3. Train Reps to Be Problem-Solvers, Not Complain Collectors
Most reps escalate problems emotionally, not strategically.
I would run short training on:
- Negotiation basics
- How university decision-making works
- How to present data effectively
Example 1:
Instead of “Students are unhappy with deadlines,” reps present:
- % of students affected
- Impact on performance
- Proposed alternative scheduling
Example 2:
Workshop on turning complaints into structured proposals (problem → impact → solution → benefit).
Better quality input = faster institutional response.
4. Close the Feedback Loop Properly
Students stop engaging when they don’t see outcomes.
I would require:
- A “You Said / We Did” summary published every semester.
- Reps to report back to cohorts within 2 weeks of meetings.
Example 1:
“Students asked for recorded lectures → Now implemented in 3 modules.”
Example 2:
“Assessment clarity issue raised → Marking rubric updated and shared.”
Transparency builds trust.
5. Recognise and Incentivise Good Reps
If there’s no reward, engagement drops.
I would push for:
- Formal recognition certificates.
- LinkedIn recommendation letters.
- Annual “Outstanding Rep” awards.
Example 1:
Top reps receive employability reference letters from senior staff.
Example 2:
Recognition added to co-curricular transcript.

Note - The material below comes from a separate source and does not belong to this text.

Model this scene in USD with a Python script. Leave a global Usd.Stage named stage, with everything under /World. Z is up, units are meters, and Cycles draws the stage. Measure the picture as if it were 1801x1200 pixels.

If we want high performance, we need visible recognition.
6. Align Programme Reps With Strategic Goals
Reps shouldn’t only deal with complaints. They should help shape improvement.
I would involve them in:
- Curriculum review discussions.
- Employability strategy planning.
- Student experience redesign projects.
Example 1:
Reps consulted before major assessment redesign.
Example 2:
Reps contribute to improving internship pathways within programmes.
This shifts them from reactive to strategic contributors.